Jonah most likely prophesied during the reign of Jeroboam II over Israel (793–753 B.C.).

Key Verses:

“Now the word of the Lord came to Jonah the son of Amittai, saying, ‘Arise, go to Nineveh, that great city, and cry out against it; for their wickedness has come up before Me.’ But Jonah arose to flee to Tarshish from the presence of the Lord. He went down to Joppa, and found a ship going to Tarshish; so he paid the fare, and went down into it, to go with them to Tarshish from the presence of the Lord.”

Jonah 1:1–3

“Let neither man nor beast, herd nor flock, taste anything; do not let them eat, or drink water. But let man and beast be covered with sackcloth, and cry mightily to God; yes, let every one turn from his evil way and from the violence that is in his hands. Who can tell if God will turn and relent, and turn away from His fierce anger, so that we may not perish?”

Jonah 3:7b-9

“So he prayed to the Lord, and said, ‘Ah, Lord, was not this what I said when I was still in my country? Therefore I fled previously to Tarshish; for I know that You are a gracious and merciful God, slow to anger and abundant in lovingkindness, One who relents from doing harm. Therefore now, O Lord, please take my life from me, for it is better for me to die than to live!’ ”

Jonah 4:2–3

  1. God is merciful to those who repent and believe on Him.
  2. God always chastens His children when they run from Him.
  3. God is sovereign over all creation, including the animals.
  4. No one can escape God’s presence.
Christ in Jonah:

Jonah is a type of Christ. The three days and three nights that Jonah spent in the belly of the fish are given to us as a picture of the three days and three nights that Christ spent in the tomb before His resurrection (Jonah 1:17; Matt. 12:39–40).

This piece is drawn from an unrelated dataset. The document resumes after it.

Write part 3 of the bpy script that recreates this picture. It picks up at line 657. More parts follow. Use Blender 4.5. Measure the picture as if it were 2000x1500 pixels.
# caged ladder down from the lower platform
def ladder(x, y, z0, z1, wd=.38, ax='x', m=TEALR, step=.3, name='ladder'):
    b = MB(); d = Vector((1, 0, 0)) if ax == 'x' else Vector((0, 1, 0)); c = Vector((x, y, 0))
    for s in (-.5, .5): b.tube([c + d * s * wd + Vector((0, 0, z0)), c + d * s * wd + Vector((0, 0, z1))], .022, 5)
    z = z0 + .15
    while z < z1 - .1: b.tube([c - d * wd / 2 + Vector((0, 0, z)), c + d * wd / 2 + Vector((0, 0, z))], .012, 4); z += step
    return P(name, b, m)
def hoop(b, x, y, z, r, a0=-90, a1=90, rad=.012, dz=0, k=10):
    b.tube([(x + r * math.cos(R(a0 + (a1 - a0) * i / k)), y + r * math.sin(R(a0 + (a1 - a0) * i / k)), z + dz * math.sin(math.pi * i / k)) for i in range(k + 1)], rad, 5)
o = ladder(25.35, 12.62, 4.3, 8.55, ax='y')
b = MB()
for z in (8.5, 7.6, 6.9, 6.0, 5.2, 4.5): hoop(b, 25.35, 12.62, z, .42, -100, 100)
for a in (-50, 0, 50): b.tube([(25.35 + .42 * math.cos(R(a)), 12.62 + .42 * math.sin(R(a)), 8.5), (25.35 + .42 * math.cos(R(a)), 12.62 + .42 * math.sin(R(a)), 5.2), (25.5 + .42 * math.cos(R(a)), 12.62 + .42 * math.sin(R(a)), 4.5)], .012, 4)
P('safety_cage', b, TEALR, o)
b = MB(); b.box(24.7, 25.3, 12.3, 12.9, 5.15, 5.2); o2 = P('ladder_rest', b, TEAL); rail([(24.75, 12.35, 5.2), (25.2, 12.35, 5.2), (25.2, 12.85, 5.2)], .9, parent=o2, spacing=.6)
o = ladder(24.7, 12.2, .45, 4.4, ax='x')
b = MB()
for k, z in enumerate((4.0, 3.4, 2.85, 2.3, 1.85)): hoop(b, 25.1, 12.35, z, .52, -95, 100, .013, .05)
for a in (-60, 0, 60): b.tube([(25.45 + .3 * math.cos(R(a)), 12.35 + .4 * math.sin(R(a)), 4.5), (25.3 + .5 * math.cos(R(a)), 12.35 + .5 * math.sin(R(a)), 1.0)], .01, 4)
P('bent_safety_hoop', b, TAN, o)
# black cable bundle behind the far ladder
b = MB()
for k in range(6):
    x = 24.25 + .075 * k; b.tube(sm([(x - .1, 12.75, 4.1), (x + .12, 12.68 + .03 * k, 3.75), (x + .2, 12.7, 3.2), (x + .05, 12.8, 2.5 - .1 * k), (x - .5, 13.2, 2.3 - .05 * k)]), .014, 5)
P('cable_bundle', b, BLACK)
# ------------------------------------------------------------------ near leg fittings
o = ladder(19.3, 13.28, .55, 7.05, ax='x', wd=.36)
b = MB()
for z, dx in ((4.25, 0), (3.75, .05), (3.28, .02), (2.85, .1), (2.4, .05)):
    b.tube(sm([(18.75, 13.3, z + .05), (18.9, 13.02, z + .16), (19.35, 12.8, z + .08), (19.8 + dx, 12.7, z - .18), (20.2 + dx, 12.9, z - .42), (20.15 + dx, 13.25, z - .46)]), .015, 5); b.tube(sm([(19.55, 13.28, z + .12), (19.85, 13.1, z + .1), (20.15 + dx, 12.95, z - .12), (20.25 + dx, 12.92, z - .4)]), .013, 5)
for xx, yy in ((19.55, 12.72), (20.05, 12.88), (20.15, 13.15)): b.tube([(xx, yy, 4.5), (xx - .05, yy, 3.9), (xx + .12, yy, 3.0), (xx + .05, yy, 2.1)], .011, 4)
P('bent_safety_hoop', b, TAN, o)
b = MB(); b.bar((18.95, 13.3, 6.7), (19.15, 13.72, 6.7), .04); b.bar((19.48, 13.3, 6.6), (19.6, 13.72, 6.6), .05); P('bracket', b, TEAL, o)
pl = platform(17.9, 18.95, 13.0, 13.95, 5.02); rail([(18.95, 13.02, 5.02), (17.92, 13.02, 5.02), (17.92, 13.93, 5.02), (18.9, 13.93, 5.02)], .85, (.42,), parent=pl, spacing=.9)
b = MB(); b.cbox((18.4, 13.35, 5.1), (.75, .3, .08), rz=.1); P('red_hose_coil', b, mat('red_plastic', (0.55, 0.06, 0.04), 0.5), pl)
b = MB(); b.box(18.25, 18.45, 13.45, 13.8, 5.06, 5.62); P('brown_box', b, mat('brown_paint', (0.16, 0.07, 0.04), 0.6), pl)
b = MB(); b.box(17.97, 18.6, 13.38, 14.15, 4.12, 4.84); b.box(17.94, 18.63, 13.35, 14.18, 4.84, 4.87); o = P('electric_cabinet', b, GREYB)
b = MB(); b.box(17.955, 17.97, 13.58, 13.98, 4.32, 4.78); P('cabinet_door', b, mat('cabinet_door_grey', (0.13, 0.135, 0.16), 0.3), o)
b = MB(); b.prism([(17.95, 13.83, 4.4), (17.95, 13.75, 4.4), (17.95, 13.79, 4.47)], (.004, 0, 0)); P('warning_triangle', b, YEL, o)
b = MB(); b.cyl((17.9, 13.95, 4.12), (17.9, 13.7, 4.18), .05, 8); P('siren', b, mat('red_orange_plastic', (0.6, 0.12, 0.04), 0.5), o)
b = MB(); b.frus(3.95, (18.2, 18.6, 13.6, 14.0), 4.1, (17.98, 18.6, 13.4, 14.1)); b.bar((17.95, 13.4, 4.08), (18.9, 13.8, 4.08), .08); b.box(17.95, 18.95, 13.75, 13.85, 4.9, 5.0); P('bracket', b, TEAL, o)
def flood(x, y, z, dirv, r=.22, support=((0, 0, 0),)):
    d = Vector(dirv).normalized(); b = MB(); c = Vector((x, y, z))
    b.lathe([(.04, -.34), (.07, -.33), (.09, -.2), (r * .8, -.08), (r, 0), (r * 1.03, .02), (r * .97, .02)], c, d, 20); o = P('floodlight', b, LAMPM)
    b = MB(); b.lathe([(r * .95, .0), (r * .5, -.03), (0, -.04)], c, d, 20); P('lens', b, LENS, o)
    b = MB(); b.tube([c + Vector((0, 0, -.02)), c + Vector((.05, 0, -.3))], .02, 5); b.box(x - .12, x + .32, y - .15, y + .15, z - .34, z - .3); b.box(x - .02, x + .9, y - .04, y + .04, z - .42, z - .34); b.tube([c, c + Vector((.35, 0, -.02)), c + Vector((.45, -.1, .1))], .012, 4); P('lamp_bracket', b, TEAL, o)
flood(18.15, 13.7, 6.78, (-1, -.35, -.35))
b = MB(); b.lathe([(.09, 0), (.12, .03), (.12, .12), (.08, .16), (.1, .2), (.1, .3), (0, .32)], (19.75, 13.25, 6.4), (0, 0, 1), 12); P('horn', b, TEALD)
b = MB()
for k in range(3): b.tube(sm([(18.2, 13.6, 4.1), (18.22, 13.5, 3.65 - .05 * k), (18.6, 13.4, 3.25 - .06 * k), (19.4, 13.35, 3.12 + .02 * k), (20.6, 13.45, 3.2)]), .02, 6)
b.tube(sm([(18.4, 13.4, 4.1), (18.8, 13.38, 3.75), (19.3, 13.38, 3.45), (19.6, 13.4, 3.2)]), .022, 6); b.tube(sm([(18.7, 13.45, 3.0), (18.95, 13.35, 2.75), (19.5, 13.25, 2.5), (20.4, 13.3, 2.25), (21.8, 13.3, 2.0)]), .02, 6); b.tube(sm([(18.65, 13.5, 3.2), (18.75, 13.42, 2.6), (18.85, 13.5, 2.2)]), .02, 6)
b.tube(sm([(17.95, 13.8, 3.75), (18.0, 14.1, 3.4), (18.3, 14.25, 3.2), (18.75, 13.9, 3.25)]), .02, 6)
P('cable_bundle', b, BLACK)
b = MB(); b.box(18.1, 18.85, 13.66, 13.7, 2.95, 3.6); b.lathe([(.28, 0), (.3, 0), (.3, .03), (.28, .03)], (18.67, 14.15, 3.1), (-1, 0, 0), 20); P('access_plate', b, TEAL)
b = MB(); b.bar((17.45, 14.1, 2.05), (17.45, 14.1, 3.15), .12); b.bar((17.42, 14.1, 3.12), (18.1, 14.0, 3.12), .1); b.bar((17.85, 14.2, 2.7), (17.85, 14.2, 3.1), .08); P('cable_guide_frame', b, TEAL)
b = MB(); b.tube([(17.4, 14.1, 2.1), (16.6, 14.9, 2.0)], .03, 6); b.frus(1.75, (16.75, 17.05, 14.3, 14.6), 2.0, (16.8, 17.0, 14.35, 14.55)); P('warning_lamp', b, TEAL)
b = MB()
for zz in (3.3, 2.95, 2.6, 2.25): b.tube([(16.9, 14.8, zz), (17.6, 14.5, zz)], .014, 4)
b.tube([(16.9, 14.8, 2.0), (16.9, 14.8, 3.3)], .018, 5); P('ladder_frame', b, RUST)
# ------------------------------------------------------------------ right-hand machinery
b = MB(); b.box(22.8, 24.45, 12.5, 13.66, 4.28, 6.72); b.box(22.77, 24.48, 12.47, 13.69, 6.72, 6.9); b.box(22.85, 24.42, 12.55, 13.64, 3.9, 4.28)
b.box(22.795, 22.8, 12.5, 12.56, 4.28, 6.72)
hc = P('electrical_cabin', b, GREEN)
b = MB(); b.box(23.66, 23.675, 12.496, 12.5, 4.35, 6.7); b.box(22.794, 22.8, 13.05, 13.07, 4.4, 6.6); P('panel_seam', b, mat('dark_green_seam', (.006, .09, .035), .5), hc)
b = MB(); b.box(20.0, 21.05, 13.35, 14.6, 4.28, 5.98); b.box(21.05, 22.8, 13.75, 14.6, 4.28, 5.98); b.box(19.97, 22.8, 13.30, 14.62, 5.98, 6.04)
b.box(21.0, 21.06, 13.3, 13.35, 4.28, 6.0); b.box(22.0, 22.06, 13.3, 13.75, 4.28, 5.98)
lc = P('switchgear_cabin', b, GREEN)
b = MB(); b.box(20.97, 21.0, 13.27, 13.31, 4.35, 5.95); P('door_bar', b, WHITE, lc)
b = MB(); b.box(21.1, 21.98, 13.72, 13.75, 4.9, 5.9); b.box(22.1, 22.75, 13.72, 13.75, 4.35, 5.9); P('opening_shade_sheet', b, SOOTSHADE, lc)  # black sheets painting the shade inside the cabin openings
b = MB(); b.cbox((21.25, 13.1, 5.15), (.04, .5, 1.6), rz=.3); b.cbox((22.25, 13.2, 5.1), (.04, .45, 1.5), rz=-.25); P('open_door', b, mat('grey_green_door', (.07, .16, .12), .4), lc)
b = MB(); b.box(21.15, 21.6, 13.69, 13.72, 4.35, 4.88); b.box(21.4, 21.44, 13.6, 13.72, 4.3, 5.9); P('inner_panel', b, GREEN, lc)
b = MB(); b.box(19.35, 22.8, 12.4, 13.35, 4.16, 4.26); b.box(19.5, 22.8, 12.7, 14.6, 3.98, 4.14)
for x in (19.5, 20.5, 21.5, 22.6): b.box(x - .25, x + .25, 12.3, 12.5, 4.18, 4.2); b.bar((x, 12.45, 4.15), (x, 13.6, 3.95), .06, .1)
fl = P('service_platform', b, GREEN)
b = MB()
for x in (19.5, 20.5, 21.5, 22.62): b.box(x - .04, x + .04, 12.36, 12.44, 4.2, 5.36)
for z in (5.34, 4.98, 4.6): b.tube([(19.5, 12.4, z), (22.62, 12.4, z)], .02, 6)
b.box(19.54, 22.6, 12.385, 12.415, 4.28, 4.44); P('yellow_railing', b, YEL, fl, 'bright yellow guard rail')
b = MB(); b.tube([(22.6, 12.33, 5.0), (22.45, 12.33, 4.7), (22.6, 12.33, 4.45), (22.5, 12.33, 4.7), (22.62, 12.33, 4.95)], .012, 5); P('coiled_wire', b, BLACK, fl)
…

  1. Jonah’s Call and Rebellion (Jon. 1)
    1. Jonah’s First Call (Jon. 1:1–2)
    2. Jonah’s Rebellion Against the Call (Jon. 1:3)
    3. God’s Judgment Against Jonah (Jon. 1:4–17)
  2. Prayer of Desperation (Jon. 2)
  3. Begrudging Obedience (Jon. 3)
    1. Jonah’s Second Call (Jon. 3:1–2)
    2. Jonah’s Obedience (Jon. 3:3–4)
    3. The People of Nineveh Repent and Believe (Jon. 3:5–10)
  4. Jonah’s Displeasure (Jon. 4)
    1. Jonah’s Disposition (Jon. 4:1)
    2. Jonah’s Prayer – The Reason He Fled is Revealed (Jon. 4:2–3)
    3. The Lord Rebukes Jonah (Jon. 4:4–11)
Study Questions

Who was Jonah?
He was one of the earlier prophets, living in the northern kingdom in a small town near Nazareth, in Galilee. 

What do we learn from the book of Jonah?
It declares to us what God is like and what happens when we run away from Him. God is full of grace and truth and His grace is greater than all our sin.

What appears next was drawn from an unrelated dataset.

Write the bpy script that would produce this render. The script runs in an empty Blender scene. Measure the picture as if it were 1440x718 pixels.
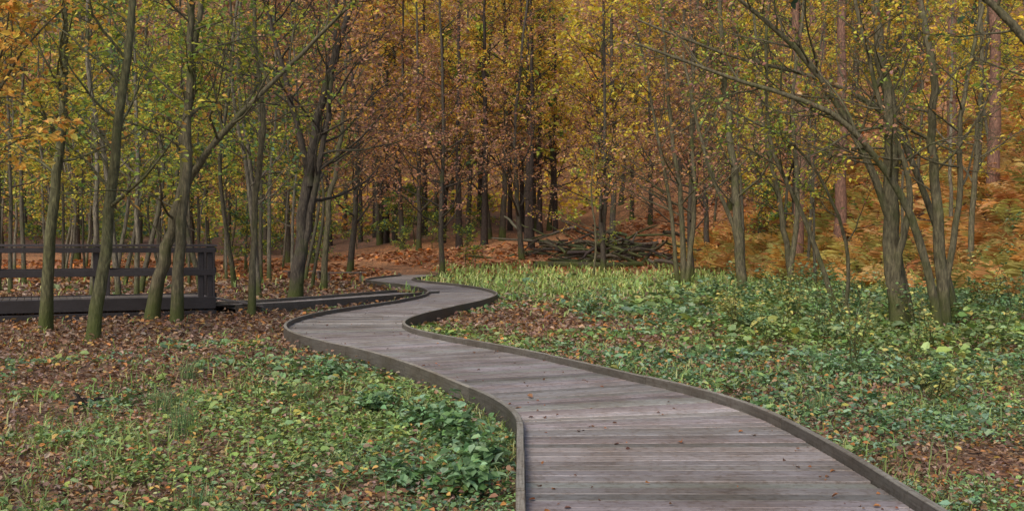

When was Jonah’s prophecy written?
793–753 B.C. – During the reign of Jeroboam II.

What city was Jonah commanded to go to?
Nineveh (Jon. 1:2).

Where did Jonah go instead of Nineveh?
Tarshish (Jon. 1:3).

What happened while Jonah was at sea?
The Lord sent a great wind, which caused a mighty tempest (Jon. 1:4).

What did the mariners ask Jonah to do when the storm was raging?
They asked him to call on his God (Jon. 1:6).

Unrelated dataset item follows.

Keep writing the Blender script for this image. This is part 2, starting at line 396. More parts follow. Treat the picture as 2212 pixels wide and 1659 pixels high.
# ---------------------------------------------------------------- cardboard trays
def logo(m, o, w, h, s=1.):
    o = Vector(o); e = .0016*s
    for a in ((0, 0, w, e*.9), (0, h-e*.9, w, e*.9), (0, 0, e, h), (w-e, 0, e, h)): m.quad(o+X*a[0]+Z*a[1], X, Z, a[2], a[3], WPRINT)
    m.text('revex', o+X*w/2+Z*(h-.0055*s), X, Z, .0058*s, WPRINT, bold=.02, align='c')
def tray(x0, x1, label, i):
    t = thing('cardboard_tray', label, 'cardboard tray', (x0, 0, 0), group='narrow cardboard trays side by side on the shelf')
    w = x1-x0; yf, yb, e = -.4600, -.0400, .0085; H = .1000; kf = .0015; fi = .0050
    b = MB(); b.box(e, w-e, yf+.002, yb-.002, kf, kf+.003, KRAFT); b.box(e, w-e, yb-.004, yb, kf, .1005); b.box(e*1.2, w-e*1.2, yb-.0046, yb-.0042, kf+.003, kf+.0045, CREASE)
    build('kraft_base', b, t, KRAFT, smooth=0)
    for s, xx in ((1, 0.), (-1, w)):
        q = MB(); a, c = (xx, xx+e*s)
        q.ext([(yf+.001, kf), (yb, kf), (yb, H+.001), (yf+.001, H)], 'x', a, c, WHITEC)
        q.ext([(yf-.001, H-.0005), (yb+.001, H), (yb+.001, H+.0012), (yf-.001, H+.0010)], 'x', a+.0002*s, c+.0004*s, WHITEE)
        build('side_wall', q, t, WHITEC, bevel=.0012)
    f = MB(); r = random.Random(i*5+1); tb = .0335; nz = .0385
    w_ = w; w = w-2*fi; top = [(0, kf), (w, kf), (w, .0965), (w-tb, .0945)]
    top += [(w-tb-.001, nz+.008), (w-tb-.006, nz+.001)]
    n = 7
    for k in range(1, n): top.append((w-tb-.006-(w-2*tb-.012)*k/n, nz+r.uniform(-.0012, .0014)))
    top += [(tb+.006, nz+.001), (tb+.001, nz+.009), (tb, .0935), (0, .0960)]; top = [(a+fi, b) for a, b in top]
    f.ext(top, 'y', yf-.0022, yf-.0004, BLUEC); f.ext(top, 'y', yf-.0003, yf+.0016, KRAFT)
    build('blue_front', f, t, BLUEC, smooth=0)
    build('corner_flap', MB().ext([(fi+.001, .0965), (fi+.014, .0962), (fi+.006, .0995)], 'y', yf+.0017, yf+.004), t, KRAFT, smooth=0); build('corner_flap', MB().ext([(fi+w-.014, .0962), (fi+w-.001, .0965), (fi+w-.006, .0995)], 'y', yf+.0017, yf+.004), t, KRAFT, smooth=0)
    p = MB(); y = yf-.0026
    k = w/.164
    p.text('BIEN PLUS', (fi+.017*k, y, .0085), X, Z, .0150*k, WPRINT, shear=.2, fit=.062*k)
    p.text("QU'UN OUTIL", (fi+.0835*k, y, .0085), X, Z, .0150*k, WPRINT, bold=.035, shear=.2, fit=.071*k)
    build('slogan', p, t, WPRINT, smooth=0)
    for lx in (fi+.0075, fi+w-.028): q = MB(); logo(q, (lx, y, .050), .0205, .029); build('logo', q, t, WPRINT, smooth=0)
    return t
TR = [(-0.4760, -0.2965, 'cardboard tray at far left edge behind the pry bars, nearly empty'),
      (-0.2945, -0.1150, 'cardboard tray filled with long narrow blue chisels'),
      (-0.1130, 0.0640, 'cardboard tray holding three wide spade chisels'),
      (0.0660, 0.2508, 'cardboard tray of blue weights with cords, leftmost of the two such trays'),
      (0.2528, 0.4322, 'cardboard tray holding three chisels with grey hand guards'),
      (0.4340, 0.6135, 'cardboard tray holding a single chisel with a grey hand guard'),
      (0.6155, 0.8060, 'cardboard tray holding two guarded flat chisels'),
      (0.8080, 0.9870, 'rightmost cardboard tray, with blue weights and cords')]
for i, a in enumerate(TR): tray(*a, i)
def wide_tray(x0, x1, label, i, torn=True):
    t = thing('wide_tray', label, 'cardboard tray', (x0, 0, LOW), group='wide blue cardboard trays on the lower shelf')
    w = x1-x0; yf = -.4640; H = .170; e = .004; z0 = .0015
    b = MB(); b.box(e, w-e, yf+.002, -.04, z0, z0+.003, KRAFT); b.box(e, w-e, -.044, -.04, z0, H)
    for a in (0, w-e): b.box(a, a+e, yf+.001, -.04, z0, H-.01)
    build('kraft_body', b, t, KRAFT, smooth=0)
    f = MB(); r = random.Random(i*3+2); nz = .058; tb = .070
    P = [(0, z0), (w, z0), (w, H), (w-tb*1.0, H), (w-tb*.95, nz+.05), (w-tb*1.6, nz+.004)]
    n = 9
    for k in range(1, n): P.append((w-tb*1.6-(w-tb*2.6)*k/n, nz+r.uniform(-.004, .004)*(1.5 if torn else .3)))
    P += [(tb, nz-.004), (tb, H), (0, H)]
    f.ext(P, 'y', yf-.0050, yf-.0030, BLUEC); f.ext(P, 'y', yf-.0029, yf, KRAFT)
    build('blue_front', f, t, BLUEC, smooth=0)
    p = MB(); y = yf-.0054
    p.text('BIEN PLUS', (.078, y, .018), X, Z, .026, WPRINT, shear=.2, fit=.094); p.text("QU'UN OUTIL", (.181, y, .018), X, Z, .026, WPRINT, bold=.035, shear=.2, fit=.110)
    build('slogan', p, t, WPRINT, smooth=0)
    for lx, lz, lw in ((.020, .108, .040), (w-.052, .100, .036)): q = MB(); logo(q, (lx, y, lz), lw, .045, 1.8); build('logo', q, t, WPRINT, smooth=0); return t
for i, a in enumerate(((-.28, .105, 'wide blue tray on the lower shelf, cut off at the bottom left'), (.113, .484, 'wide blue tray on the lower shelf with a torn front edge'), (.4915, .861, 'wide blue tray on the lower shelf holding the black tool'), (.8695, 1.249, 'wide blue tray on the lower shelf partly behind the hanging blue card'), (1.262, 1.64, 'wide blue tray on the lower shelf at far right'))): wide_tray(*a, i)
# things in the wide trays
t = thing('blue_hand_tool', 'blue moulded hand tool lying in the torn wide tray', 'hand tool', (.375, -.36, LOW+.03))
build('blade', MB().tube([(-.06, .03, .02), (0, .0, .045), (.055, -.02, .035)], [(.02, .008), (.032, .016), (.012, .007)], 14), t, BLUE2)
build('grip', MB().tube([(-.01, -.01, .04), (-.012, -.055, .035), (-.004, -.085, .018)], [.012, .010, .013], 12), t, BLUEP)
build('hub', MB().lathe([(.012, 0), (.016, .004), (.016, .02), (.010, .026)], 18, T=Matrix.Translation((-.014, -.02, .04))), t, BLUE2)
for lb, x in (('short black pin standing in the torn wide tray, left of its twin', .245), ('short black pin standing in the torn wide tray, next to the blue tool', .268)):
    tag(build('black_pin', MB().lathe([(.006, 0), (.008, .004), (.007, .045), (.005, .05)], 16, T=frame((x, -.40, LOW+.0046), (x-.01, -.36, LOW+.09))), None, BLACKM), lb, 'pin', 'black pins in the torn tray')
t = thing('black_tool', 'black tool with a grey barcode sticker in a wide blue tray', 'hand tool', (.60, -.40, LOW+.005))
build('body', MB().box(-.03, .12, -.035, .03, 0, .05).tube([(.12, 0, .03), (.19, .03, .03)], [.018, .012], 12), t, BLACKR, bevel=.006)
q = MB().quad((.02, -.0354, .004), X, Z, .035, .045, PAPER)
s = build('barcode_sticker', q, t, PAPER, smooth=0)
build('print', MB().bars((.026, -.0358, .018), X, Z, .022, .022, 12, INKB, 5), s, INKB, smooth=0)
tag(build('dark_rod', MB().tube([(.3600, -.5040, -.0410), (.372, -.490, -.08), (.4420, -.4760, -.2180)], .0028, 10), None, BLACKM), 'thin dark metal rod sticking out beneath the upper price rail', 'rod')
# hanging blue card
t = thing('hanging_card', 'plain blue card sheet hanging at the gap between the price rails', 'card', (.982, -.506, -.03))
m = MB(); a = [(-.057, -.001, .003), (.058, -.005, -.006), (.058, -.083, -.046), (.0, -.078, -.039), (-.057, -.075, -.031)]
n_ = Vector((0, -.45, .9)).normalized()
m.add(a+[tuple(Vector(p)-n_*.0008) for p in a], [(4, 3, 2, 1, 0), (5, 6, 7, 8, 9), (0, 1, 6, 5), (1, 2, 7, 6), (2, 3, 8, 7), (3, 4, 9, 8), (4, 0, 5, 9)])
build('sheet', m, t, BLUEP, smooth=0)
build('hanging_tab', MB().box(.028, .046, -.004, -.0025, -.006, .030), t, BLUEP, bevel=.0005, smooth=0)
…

How did the mariners determine who caused the storm to come upon them?
They cast lots (Jon. 1:7).

What did Jonah tell the mariners to do to him?
He told them to throw him into the sea (Jon. 1:12).

What did the Lord prepare to swallow Jonah?
A great fish (Jon. 1:17).

How long was Jonah in the belly of the fish?
Three days and three nights (Jon. 1:17).

What did Jonah do while he was in the belly of the fish?
He prayed to the Lord his God (Jon. 2:1).

What happened after Jonah was in the belly of the fish for three days and three nights?
The Lord spoke to the fish and it vomited Jonah onto dry land (Jon. 2:10).

What did Christ say the account of Jonah in the belly of the fish is a picture of?
His own death and resurrection (Matt. 12:40).

What did God command Jonah to do after the fish vomited him onto dry land?
To go preach to the people of Nineveh (Jon. 3:1–2).

What did Jonah do after God commanded him to go to Nineveh the second time?
He arose and went to Nineveh (Jon. 3:3).

What was Jonah’s message to the people of Nineveh? 
He said Nineveh would be overthrown in 40 days (Jon. 3:4).

What was the response of the people of Nineveh to Jonah’s message? 
They repented (Jon. 3:5–9).

What did God do after He saw the people of Nineveh repent?
He relented and did not bring disaster upon them (Jon. 3:10).

What was Jonah’s response when God had mercy on Nineveh?
He became angry (Jon. 4:1–3).

How did the Lord teach Jonah through the death of the plant?
He exposed Jonah’s hypocrisy in having pity on the plant but not on the people and cattle that lived in Nineveh (Jon. 4:10–11).